Griffin seems neither that callow nor that scripted. So far.

“I felt really comfortable,” he told reporters after the Sunday game where he delivered spring homer number three. “I’m really working on just being present, taking each game one game at a time. I’m enjoying where I’m at right now, but still got to continue to work and get ready to go tomorrow again.”

A young man on the threshold of his twenties who swung, caught, and threw his way through three minor league levels last year and keeps his head while turning enough others this spring training, thus far, isn’t quite the living, breathing resurrection of a thunderbolt arm attached to an airhead.

Griffin even has room enough to thank the Pirates for letting him be him and letting him let his own serious work of play define him for them. “They’ve done a great job so far allowing me to be free in the minor leagues and be able to move and continue to face challenges,” he tells Passan.

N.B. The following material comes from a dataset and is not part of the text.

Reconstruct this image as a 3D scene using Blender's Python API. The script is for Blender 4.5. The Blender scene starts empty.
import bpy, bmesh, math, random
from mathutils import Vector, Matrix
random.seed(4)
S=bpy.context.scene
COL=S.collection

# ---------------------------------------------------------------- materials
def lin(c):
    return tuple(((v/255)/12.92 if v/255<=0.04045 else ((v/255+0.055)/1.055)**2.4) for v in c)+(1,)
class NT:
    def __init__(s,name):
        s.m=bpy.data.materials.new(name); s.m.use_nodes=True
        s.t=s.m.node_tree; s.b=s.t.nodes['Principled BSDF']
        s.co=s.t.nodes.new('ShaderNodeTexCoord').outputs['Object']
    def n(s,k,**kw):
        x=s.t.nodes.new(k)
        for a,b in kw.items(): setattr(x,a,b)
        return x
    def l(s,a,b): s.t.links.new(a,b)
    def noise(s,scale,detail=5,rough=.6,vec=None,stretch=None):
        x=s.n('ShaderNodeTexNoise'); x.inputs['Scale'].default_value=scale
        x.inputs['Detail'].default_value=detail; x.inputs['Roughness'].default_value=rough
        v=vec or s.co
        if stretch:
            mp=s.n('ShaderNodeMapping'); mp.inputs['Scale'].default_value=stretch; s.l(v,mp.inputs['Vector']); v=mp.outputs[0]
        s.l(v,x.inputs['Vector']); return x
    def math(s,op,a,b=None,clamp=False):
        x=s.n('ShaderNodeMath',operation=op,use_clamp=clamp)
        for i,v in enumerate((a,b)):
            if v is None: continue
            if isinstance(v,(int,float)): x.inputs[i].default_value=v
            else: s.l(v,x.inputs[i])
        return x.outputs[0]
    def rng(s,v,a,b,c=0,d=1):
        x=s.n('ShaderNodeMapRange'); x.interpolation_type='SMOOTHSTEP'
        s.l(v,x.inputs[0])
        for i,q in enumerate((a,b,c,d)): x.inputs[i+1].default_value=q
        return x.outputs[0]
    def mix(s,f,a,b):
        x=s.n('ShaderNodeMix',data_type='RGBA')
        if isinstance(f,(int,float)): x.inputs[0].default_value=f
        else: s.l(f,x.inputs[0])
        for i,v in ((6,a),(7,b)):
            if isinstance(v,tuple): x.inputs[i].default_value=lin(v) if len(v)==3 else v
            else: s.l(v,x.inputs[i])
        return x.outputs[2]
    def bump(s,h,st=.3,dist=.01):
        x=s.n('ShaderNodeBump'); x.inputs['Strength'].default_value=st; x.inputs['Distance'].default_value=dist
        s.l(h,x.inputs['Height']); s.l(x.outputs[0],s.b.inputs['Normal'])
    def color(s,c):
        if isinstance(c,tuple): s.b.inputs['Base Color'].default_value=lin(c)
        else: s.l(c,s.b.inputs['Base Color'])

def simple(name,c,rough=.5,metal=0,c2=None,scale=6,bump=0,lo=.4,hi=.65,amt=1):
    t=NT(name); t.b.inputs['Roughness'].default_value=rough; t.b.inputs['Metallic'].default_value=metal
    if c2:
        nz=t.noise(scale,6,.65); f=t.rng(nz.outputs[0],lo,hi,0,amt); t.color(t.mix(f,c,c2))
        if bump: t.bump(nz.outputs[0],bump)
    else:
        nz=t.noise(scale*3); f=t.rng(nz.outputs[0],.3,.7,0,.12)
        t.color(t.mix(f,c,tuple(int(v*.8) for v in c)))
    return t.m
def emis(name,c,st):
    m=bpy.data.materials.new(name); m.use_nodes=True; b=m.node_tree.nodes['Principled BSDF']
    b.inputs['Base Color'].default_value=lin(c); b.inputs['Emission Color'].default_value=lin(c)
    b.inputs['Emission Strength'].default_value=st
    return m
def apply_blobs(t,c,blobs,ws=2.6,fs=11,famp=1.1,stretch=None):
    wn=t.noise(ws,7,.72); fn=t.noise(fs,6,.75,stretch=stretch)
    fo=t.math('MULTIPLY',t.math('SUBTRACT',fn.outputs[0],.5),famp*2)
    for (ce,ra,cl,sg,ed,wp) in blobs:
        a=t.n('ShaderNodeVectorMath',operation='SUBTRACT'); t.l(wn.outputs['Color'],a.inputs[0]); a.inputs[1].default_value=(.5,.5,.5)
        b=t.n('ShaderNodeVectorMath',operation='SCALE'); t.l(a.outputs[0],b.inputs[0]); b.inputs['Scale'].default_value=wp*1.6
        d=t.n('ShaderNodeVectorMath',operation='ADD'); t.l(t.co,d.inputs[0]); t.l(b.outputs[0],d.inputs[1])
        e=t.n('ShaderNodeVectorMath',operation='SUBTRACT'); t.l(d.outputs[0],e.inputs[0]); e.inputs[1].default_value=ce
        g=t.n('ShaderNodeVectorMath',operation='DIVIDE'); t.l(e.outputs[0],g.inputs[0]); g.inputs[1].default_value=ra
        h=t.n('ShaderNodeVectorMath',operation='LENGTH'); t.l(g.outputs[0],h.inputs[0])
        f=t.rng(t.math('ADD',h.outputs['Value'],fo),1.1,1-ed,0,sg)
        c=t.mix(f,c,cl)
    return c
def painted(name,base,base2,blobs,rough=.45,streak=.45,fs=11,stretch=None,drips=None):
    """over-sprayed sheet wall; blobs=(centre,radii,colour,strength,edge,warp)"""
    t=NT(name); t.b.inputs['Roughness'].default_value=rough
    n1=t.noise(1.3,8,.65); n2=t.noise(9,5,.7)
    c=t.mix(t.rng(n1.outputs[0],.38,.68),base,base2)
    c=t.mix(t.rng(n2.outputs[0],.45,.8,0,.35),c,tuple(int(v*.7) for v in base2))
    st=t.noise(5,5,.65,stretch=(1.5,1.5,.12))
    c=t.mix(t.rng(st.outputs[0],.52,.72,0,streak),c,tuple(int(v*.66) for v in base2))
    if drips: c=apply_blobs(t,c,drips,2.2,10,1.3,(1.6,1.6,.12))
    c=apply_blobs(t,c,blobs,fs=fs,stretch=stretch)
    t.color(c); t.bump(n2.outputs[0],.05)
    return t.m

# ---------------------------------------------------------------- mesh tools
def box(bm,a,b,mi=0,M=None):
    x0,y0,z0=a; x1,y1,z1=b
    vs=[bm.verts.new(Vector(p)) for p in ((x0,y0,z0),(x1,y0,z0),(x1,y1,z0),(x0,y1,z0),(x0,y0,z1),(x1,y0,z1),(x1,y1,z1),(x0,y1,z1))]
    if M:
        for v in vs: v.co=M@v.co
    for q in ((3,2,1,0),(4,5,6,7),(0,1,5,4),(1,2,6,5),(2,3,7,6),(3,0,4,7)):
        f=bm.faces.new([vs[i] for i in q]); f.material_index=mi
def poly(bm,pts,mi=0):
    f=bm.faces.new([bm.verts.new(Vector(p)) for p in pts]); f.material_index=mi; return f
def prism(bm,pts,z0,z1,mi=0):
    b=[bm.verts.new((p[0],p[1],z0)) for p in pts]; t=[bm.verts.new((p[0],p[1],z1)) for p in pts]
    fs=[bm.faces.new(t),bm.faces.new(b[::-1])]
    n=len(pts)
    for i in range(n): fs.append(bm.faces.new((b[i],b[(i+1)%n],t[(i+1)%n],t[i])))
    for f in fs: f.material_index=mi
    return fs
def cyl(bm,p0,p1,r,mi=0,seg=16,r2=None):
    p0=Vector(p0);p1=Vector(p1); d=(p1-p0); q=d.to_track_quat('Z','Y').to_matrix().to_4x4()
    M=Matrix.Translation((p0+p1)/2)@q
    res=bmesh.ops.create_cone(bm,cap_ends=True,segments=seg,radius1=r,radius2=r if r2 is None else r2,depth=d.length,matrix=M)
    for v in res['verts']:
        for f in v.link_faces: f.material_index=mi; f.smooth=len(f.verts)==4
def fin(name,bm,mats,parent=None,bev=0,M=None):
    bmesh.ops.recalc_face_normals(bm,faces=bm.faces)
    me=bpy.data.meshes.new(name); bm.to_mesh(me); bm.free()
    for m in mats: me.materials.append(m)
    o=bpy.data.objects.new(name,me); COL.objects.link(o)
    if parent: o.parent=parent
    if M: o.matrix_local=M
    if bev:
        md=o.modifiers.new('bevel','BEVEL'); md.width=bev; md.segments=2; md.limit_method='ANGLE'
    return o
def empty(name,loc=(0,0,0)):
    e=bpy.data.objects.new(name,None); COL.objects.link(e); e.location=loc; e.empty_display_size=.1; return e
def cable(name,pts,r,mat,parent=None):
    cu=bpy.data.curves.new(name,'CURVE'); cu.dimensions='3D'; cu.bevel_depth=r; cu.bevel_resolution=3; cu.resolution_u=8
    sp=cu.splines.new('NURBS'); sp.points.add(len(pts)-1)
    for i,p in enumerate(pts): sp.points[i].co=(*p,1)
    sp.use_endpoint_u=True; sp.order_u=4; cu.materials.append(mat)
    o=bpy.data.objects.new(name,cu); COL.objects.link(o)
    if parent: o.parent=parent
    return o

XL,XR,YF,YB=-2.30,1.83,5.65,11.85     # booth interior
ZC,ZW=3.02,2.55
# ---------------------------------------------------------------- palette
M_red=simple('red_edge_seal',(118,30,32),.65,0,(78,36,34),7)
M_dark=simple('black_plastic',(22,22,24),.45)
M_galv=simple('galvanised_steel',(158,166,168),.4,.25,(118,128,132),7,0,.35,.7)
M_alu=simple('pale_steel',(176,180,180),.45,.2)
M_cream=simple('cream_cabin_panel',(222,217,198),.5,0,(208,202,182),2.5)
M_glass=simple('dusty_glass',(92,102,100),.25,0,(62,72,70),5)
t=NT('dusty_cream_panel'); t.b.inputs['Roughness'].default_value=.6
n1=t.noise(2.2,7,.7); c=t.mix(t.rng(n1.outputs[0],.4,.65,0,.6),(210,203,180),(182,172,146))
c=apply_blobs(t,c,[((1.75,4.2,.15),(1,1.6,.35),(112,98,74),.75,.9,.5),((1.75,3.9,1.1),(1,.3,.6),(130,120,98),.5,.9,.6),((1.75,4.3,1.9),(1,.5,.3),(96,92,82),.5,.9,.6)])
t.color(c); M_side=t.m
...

But this spring, I’m really trying not to think about it too much. There’s a lot of noise. I’m just trying to treat it just like I did last spring. I knew I had no chance of just making the big league team. And so every day I was just trying to be a sponge and soak up the advice of these great players who’ve been through it. And I’m trying to do the same thing this year. I know there could be a chance I make the big leagues at some point soon, and that’s great, but I just want to feel ready.

Passan thinks Griffin’s some point soon may come sooner than either he or Pirate fans think. The veteran writer could hardly resist reminding one and all that no teenager has made an Opening Day debut since the year the Berlin Wall came tumbling down and the original World Wide Web debuted. That teenager’s name was Ken Griffey, Jr. No pressure, you understand.

“Goes to church every Sunday, doesn’t cuss, doesn’t do any of that stuff, married at 19,” says the Pirates’ youthful super-pitcher, Paul Skenes. “It’s not common, but nothing about him is common. Everything screams uncommon. And if you want to be uncommon, you want to do uncommon things, it starts with thinking uncommon—and he does that.” Put some Caesar dressing on that word salad if you must, but take it as high praise.

All Griffin has to do is continue living up to it. Even with his well-composed head, that will prove at least as much of a challenge as refusing to let opposing pitchers decompose him or opposing liners and grounders disintegrate him.

He seems aware enough of his game and its encyclopedic history to know that, for every Griffey that arrives on Opening Day still in his teens and goes all the way to the Hall of Fame, there are several hundred who go over, under, sideways, and down, for numerous reasons, and under numerous circumstances. It’s a cinema show for fans—equal parts romance, drama, comedy, horror, psychological thriller, and back—but potential hell for players.

If Griffin keeps the good work up and convince the Pirates he should play on Opening Day, he may or may not have his work cut out for him. The Pirates will face the new-look Mets, who’ve announced Freddy Peralta (import from Milwaukee) as their Opening Day starting pitcher.

The good news for Griffin: Peralta can be prone to the home run. (He surrendered 25 last season.) The bad news: Peralta also struck twice as many out as he walked last year (3.09 K/BB rate) and 10.4 per nine innings. The worse news: Griffin is trying to make a team retooled toward a postseason expectation or three but with ownership known for mistaking monkey wrenches for baseball equipment.

Wrote Wordsworth four verses later:

The budding twigs spread out their fan,
To catch the breezy air;
And I must think, do all I can,
That there was pleasure there.
Yep. Wordsworth among us today just might be a Pirate fan. Or, at least, an empath toward their current most shining prospect.